Media opportunity: Solidarity vigil with women banned from peacefully protesting in Istanbul

• Solidarity vigil TONIGHT Wednesday 20 Feb 18.00 Schuman Roundabout
• Short speech from Maside Ocak Kışlakçı, longstanding member of ‘Saturday Mothers’

A member of the ‘Saturday Mothers’ group of women in Istanbul, who have been banned by Turkish authorities from protesting in Istanbul’s Galatasaray Square, will join a vigil being organised in Brussels by Amnesty International at 18.00 tonight. Maside Ocak Kışlakçı will give a speech, and activists will hold banners and flowers.

“These women have been unrelenting in their fight for justice for their disappeared relatives since the mid-1990s. It is a clear and unacceptable violation of their right to peacefully protest that they are banned from holding their vigil in Galatasaray Square. The EU must raise this unjustified ban and the other increasingly worrying restrictions of rights in the country when they meet with the Turkish Foreign Minister next month,” said Covadonga de la Campa, Director of the Amnesty International European Institutions Office.


“We are demanding justice for our loved ones. I’m asking for EU support in my long struggle to know the truth about how and why they were taken from us.”

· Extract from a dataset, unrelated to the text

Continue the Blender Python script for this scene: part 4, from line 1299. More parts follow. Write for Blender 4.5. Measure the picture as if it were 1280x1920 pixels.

Maside Ocak Kışlakçı, a member of the Saturday Mothers group

On 25 August last year, the 700th weekly meeting of the Saturday Mothers in Galatasaray Square in Istanbul was brutally dispersed by the police using tear gas, water cannons and rubber bullets. They have since been banned from holding the demonstration in the square and have instead been confined to a narrow side street every Saturday.

Maside Ocak Kışlakçı’s brother Hasan disappeared without a trace on March 21, 1995. After 58 days of intensive search and requests to the authorities, the tortured body of Hasan was found in an unmarked grave.
For more information or to arrange an interview, contact Alison Abrahams on alison.abrahams@amnesty.org +32 2 548 27 73 or +32 483 680 812

Background
Hasan is one of the many hundreds of men and women who disappeared in Turkey in the 1980s and 1990s. Partly under the impetus of the Ocak family and inspired by the Mothers of the Plaza de Mayo in Argentina, a peaceful vigil started in 1995 but following threats and intimidation, the vigils were suspended between 1998 and 2008. Since then, they have been meeting every Saturday in Galatasaray Square. The demonstrators are known as the “Saturday Mothers”. They demand to know the fate of their relatives, to find their remains and that those responsible for their deaths are brought to justice.
The ban on Saturday Mothers peaceful vigil is one example of the massive crackdown on human rights pursued by the Turkish authorities, particularly in the context of the two year-long state of emergency. Though it was lifted in July last year, most of the repressive measures that had been introduced under the state of emergency remain in force. All protests in Galatasaray Square are now banned, and the small square is surrounded by police barriers and armed officers at all times.